The “Ventriloquist Journalism” Beat

Kudos to John for staying after Eric Lipton’s fast one, which is a classic in the genre of what I call “ventriloquist journalism”–the highly refined technique by which “news” reporters seek out a source to confirm their preconceived story line with a specific quote. I didn’t think of that term myself; I learned it from my first mentor out of college, the great M. Stanton Evans, who was one of the nation’s youngest major newspaper editors decades ago at the Indianapolis Star. (I think he was something like 26 years old when he became editor.)
Reporters for mainstream media publications like the Times are extremely skilled at this dark art, and have numerous techniques for getting a source to utter a pre-written quote. Basically they just ask the same question over and over again in different form, and them culminate with, “In other words, would it be fair to say that. . .” until you give in. It takes a lot of patience and determination to resist their well-polished blandishments. The best of them have the whole “good-cop, bad-cop” schtick down cold.

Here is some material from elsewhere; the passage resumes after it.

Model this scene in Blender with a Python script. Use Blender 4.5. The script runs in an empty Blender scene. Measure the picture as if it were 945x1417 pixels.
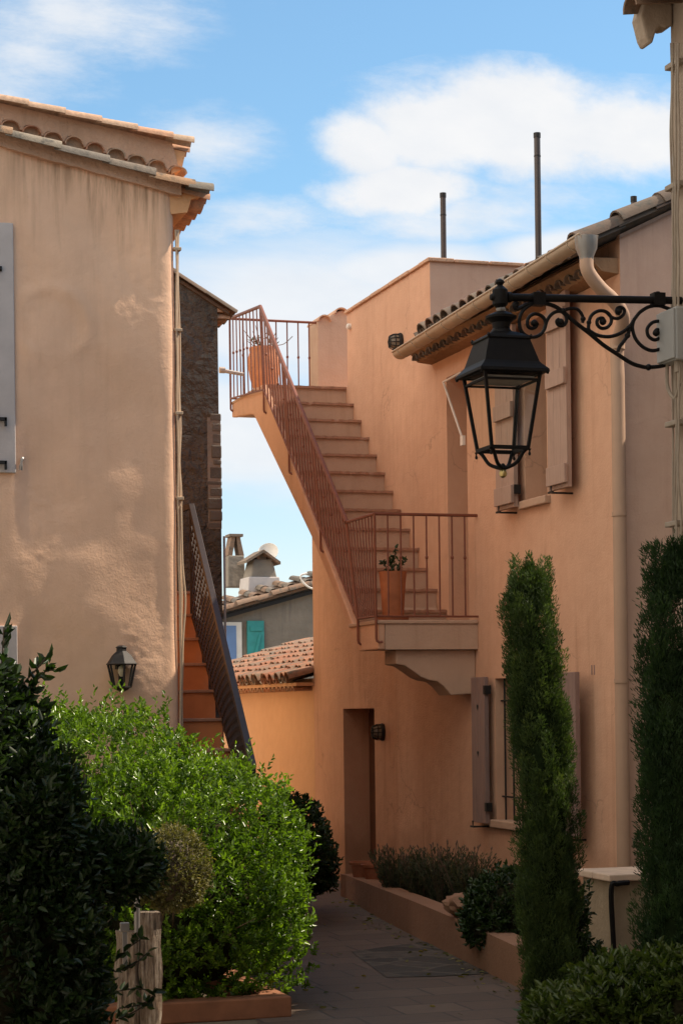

My single most memorable experience of this technique came back in 2002 when President George W. Bush refused to attend the UN’s Earth Summit in South Africa, where, like the UN Human Rights meetings, the chief item on the agenda was the abuse of the United States. Environmentalists and other right-thinking people everywhere were outraged. Somehow I got a ton of calls from reporters, many of them with overseas news organizations, that kept trying to get me to say something along the lines that President Bush was making a mistake, that things would go so much better if he turned up even if only to argue a different point of view, and so forth. They’d ask the same question over and over again, and I’d refuse to give them the quote or characterization they were looking for, no doubt something like “Even some conservatives think President Bush is making a mistake,” etc. Sometimes these interviews would go on a long time, and I’d make a lot of colorful comments criticizing the whole circus. And somehow I never got quoted in any of the stories that resulted. Didn’t fit the pre-written story line.